> TASK OBJECTIVE
Work out how many lines include "wood" and answer with that number only.
------------------------------------------------------------
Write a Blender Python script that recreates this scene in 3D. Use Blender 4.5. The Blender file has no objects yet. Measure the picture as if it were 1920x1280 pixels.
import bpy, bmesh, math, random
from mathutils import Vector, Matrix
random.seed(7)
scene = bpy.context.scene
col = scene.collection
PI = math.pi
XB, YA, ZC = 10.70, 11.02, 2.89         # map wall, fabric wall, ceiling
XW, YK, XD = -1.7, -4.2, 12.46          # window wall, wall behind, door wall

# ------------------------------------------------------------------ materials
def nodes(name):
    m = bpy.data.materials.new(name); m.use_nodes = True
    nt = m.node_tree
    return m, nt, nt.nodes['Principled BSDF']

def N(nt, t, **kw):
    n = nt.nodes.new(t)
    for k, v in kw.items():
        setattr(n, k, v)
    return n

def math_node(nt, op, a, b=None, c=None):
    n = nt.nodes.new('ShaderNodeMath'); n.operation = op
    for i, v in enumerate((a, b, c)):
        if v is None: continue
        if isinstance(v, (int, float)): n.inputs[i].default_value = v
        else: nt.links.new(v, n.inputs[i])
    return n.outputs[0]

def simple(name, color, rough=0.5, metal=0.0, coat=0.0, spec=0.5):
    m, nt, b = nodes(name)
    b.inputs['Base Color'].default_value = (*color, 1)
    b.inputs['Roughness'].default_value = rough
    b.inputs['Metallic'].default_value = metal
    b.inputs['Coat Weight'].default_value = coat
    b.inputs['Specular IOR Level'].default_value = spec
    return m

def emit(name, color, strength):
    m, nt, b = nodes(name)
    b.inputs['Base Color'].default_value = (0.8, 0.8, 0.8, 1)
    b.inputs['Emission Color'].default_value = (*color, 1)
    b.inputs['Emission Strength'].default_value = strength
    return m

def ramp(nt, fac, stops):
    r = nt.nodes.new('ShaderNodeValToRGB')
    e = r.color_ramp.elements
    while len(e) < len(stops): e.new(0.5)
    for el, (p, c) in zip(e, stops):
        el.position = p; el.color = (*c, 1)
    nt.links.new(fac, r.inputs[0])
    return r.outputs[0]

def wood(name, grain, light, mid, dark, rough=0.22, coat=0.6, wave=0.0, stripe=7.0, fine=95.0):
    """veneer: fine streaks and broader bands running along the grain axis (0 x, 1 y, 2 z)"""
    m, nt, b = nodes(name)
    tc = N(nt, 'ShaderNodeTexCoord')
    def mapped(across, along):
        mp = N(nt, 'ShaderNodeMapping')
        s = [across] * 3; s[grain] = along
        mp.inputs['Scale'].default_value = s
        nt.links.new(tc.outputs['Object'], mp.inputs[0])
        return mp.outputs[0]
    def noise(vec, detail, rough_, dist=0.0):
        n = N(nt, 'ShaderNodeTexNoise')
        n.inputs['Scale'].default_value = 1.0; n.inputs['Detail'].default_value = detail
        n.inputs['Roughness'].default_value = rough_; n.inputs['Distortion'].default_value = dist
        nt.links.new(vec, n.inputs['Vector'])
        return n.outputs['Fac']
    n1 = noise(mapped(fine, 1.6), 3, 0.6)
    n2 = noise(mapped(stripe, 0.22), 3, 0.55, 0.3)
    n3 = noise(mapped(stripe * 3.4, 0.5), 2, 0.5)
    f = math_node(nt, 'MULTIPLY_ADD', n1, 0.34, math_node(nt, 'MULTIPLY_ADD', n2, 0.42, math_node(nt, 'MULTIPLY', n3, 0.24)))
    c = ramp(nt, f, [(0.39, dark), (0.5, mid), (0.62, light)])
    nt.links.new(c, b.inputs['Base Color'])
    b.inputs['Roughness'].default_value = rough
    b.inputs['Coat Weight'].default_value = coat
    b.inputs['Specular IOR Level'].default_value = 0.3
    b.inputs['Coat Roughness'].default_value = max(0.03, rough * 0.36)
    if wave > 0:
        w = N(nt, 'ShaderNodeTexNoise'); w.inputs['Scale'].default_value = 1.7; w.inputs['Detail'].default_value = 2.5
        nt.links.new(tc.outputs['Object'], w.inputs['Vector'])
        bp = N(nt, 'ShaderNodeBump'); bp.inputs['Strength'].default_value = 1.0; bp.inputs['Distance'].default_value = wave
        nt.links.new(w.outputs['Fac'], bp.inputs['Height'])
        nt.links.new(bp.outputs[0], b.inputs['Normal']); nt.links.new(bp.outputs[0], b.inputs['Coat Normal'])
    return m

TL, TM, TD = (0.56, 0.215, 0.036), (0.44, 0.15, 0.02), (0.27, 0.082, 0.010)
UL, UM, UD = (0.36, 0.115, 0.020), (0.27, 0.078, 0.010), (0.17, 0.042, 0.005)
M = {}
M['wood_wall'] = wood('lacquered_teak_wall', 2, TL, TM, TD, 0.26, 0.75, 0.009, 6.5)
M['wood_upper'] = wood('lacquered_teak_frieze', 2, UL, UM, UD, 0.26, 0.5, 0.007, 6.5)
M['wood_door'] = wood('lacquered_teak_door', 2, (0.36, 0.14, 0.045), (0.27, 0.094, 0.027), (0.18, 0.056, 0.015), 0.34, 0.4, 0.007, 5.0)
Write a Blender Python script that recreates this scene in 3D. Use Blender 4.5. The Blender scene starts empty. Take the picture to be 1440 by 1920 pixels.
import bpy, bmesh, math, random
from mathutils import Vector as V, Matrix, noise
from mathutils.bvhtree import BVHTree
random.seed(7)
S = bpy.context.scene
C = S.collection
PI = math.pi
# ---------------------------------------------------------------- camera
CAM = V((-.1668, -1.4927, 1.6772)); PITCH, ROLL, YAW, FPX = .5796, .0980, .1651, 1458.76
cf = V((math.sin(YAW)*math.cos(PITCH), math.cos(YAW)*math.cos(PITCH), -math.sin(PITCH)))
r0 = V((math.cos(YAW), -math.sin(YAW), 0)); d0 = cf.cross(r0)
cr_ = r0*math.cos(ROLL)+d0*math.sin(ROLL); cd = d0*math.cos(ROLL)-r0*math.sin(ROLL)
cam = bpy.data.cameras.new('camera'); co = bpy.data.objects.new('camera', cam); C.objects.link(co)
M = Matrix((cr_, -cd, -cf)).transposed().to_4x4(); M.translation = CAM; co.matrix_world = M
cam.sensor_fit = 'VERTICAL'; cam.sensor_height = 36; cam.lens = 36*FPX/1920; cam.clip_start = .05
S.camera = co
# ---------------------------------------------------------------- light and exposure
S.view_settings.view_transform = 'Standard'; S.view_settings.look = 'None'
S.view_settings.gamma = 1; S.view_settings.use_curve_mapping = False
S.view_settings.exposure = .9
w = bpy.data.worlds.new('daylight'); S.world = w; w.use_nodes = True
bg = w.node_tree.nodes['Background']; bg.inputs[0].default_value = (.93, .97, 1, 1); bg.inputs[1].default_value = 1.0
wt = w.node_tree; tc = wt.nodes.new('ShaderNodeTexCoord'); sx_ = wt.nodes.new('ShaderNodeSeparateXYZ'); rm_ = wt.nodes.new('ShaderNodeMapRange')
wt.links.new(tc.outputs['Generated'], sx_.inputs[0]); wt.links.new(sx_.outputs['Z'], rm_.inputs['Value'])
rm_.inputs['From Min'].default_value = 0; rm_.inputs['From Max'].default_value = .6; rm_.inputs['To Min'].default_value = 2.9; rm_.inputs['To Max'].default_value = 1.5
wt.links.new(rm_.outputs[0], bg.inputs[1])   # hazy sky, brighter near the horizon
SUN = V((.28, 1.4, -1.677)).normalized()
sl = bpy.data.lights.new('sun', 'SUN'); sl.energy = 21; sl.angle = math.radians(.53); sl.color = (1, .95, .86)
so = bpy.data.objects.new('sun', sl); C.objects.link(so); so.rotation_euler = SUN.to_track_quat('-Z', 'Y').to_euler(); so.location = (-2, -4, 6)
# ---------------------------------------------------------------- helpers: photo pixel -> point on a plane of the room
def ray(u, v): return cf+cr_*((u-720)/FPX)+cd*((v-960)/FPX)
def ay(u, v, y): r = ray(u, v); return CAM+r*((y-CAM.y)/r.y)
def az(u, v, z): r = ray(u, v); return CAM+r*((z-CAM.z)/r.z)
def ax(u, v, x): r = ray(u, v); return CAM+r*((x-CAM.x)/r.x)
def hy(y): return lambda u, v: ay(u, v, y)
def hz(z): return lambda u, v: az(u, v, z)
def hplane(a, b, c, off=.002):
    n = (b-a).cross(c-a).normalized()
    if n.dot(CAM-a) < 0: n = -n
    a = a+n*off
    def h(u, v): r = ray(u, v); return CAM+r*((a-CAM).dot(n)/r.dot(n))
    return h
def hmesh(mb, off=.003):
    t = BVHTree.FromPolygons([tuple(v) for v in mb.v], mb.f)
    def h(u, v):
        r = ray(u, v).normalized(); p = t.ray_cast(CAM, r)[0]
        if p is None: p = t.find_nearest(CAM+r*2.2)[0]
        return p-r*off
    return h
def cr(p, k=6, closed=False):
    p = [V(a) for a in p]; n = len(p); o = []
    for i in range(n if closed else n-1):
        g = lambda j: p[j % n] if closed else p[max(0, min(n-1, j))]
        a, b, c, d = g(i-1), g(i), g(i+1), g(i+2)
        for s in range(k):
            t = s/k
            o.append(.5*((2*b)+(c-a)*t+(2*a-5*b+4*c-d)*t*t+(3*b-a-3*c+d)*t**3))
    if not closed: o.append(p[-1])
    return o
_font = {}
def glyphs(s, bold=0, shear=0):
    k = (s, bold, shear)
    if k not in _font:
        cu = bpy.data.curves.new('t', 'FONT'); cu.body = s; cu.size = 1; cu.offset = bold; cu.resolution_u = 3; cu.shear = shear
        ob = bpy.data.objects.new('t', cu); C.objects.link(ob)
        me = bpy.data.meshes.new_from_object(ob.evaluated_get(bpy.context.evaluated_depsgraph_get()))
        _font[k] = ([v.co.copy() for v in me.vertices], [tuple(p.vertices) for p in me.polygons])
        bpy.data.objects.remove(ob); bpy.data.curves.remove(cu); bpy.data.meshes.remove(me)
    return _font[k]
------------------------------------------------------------
> RESULT OF THE EXERCISE
4